What I said past Qs:
Cronos is a term deposit with a cannabis side business. Until they make a move with the Altria investment, they are likely to remain that way.
The big operational bet remains biosynthesis, which must navigate several patents in order to work. If it does not Cronos will have a big white elephant in the fermentation asset and plenty of money invested in R&D that will be spent.
Without substantial sales growth with a positive gross margin the SGA and R&D expenses will continue to depress operating profitability and EBITDA.
The cost structure of the company resembles a pre revenue company.
Good thing they have plenty of cash as the business is far from profitability, potentially further out than Canopy.
This Q:
The sales improvement in the previous Q was largely given back. GM remains more than troublesome.
We are two Q’s from their biosynthesis commercialization deadline. When they flip the switch on the fermenter, they are going to have a whole new CoGS issue as they will need a certain level of throughput to get to +GM on the fermenter. And I do not see where sales will be generated from in the near term to get them there.

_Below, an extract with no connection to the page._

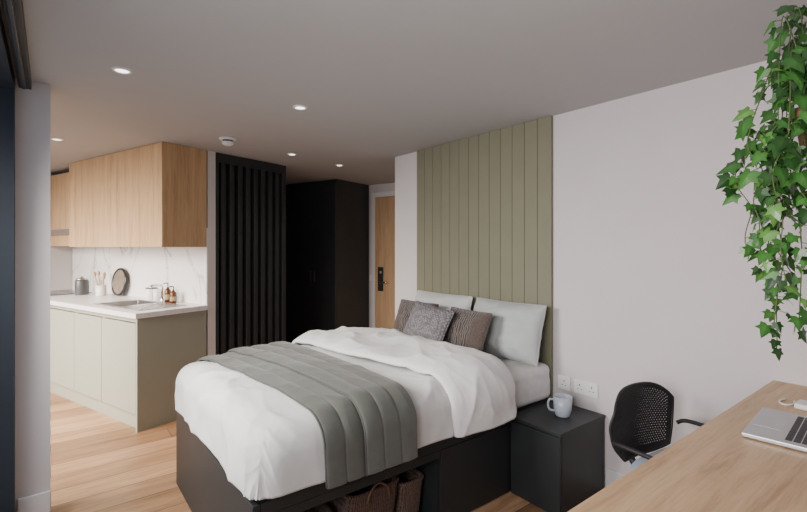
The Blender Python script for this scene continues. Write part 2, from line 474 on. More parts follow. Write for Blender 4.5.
tp = thing('kitchen_tap', (0.53, 0.60, 0.92), 'chrome mixer tap behind the sink', 'tap', frame=K)
lathe('tap_base', [(0, 0), (0.024, 0), (0.024, 0.012), (0.017, 0.02), (0.015, 0.09), (0, 0.095)], M_CHROME, K, tp, at=(0.53, 0.60, 0.9205))
tube('spout', smoothpts([(0.53, 0.60, 0.98), (0.53, 0.60, 1.05), (0.522, 0.60, 1.068), (0.50, 0.60, 1.075), (0.43, 0.60, 1.072), (0.415, 0.60, 1.055)]), 0.010, M_CHROME, K, tp, 12)
tube('lever', [(0.53, 0.590, 0.98), (0.53, 0.545, 1.005)], 0.006, M_CHROME, K, tp, 10)

def bottle(at, label, h=0.15, r=0.028, mat=M_AMBER):
    b = thing('soap_bottle', at, label, 'bottle', 'amber pump bottles by the sink', K)
    lathe('bottle_body', [(0, 0), (r, 0), (r, h * 0.62), (r * 0.8, h * 0.7), (r * 0.4, h * 0.76), (r * 0.4, h * 0.82), (0, h * 0.82)], mat, K, b, 20, at)
    lathe('bottle_label', [(r + 0.0006, h * 0.15), (r + 0.0008, h * 0.16), (r + 0.0008, h * 0.42), (r + 0.0006, h * 0.43)], M_ROPE, K, b, 20, at)
    x, y, z = at
    tube('pump', smoothpts([(x, y, z + h * 0.8), (x, y, z + h * 1.02), (x - 0.01, y, z + h * 1.06), (x - 0.04, y, z + h * 1.04)], 4), 0.005, M_BPLAST, K, b)
bottle((0.50, 0.46, 0.9255), 'amber pump soap bottle with tan label beside tap', 0.165)
bottle((0.50, 0.37, 0.9202), 'short amber pump bottle next to the taller one', 0.145)
cn = thing('storage_jar', (0.53, 0.82, 0.92), 'white ceramic canister with lid beside the sink', 'jar', frame=K)
JP = (0.535, 0.82, 0.9202)
lathe('jar_body', [(0, 0), (0.042, 0), (0.046, 0.006), (0.046, 0.10), (0.043, 0.105), (0, 0.105)], M_WPLAST, K, cn, 32, JP)
lathe('jar_lid', [(0.044, 0.106), (0.046, 0.11), (0.044, 0.118), (0.01, 0.122), (0.012, 0.135), (0, 0.138)], M_GREYCER, K, cn, 32, JP)
gl = lathe('tumbler', [(0.0, 0.0), (0.03, 0), (0.034, 0.11), (0.031, 0.11), (0.027, 0.006), (0, 0.006)], M_WPLAST, K, None, 24, (0.535, 0.71, 0.9202))
tag(gl, 'small white tumbler beside the canister', 'cup')

rb = thing('round_board', (0.55, 1.5, 0.92), 'round dark wooden board leaning on the splashback', 'board', frame=K)
FB = K @ Matrix.Translation((0.545, 1.45, 1.066)) @ Matrix.Rotation(math.radians(-83), 4, 'Y')
lathe('board', [(0, 0.009), (0.125, 0.009), (0.143, 0.012), (0.145, 0.0), (0.143, -0.009), (0, -0.009)], M_BOARD, FB, rb, 40)
lathe('board_rim', [(0.124, 0.0092), (0.128, 0.014), (0.143, 0.014), (0.147, 0.0), (0.143, -0.012), (0.128, -0.012), (0.124, -0.0092)], M_HOB, FB, rb, 40)
ut = thing('utensil_pot', (0.45, 1.64, 0.92), 'pale pot holding wooden spoons', 'utensil pot', frame=K)
lathe('pot', [(0, 0), (0.044, 0), (0.048, 0.01), (0.048, 0.11), (0.043, 0.11), (0.043, 0.01), (0, 0.01)], M_WPLAST, K, ut, 28, (0.45, 1.64, 0.9202))
for i, (dx, dy, hh) in enumerate([(0.03, 0.02, 0.24), (-0.03, 0.03, 0.25), (0.0, -0.04, 0.22), (-0.025, -0.02, 0.26)]):
    sp = thing('wooden_spoon', (0.45, 1.64, 0.93), 'wooden cooking spoon standing in the pot', 'spoon', 'wooden spoons in the pot', K)
    b0 = Vector((0.45 + dx * 0.35, 1.64 + dy * 0.35, 0.934)); b1 = Vector((0.45 + dx * 1.3, 1.64 + dy * 1.3, 0.92 + hh - 0.05))
    b2 = b1 + (b1 - b0).normalized() * 0.055
    tube('spoon_handle', [b0, b1], 0.005, M_SPOON, K, sp)
    tube('spoon_bowl', [b1 + (b2 - b1) * q for q in (0, 0.2, 0.5, 0.8, 1.0)], [0.006, 0.013, 0.018, 0.014, 0.004], M_SPOON, K, sp, 10)
jr = thing('kitchen_canister', (0.38, 1.91, 0.92), 'dark grey canister with knobbed lid beside the hob', 'canister', frame=K)
JA = (0.38, 1.91, 0.9202)
lathe('canister_body', [(0, 0), (0.060, 0), (0.064, 0.008), (0.064, 0.145), (0.058, 0.158), (0.052, 0.163), (0, 0.163)], M_GREYCER, K, jr, 32, JA)
lathe('lid', [(0.054, 0.164), (0.052, 0.174), (0.012, 0.180), (0.014, 0.194), (0, 0.198)], M_STEEL, K, jr, 28, JA)
hb = thing('hob', (0.3, 2.3, 0.92), 'black glass hob set on the worktop', 'hob', frame=K)
box('hob_glass', (0.07, 2.05, 0.9205), (0.53, 2.62, 0.927), M_HOB, K, hb, bevel=0.002)
for cx, cy in ((0.18, 2.19), (0.4, 2.19), (0.18, 2.47), (0.4, 2.47)):
    lathe('cooking_zone', [(0.07, 0.0), (0.072, 0.0008), (0.078, 0.0008), (0.08, 0.0)], M_GREYCER, K, hb, 32, (cx, cy, 0.9271))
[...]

Thankfully, they are sitting on a pile of Altria cash which will likely be deployed in the US once permissible. Hopefully, it is deployed in a more useful fashion than present investments.
That’s all I have.
GoBlue
The preceding is the opinion of the author and is in no way intended to be a recommendation to buy or sell any security or derivative. The author does not have a position in Cronos and will not initiate one in the next 5 days.